Do electric cars pay road tax in the UK?

Yes, since April 2025. Pre-April 2025 electric cars were entirely VED-exempt and only started paying road tax from 1 April 2025, at the standard rate. New electric cars registered on or after 1 April 2025 also pay a £10 first-year rate and may pay the expensive car supplement if their list price was over £50,000.

How do I know which tax system applies to my car?

Check the date of first registration on your V5C. Cars registered before 1 March 2001 use the old engine-size system. Cars registered between 1 March 2001 and 31 March 2017 pay a flat annual rate based on CO2 band. Cars registered between 1 April 2017 and 31 March 2025 use the two-part system, with a first-year rate based on emissions and the standard rate from year 2. Cars registered on or after 1 April 2025 use the same two-part system but with electric vehicles now included.
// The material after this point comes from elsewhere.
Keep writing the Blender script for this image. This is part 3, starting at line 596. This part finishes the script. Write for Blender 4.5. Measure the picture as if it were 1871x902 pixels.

What is the expensive car supplement?

An extra £440 a year on top of the standard rate, payable from year 2 to year 6 inclusive on cars with a list price over £40,000 at first registration. For zero-emission cars the threshold is £50,000 and the supplement only applies to cars registered on or after 1 April 2025.

Are vintage and classic cars exempt from road tax?

Vehicles built before 1 January 1986 qualify for the historic vehicle tax class and pay £0. The cutoff rolls forward by one year every April. Owners still have to apply for the historic tax class each year using their V5C, even though the rate is zero.

How much will road tax be next year?

Road tax rates are announced by the Treasury in the Autumn Budget each November and take effect from the following April. Standard rates are uprated by Retail Price Index inflation each year. Until the Budget announcement no one outside government has the figures. We update this site within a week of the Budget once the new V149 rate document is published on gov.uk.

For the exact numeric rate that applies to a specific vehicle, look up the model directly or refer to the gov.uk vehicle tax rate tables for the year that vehicle was first registered.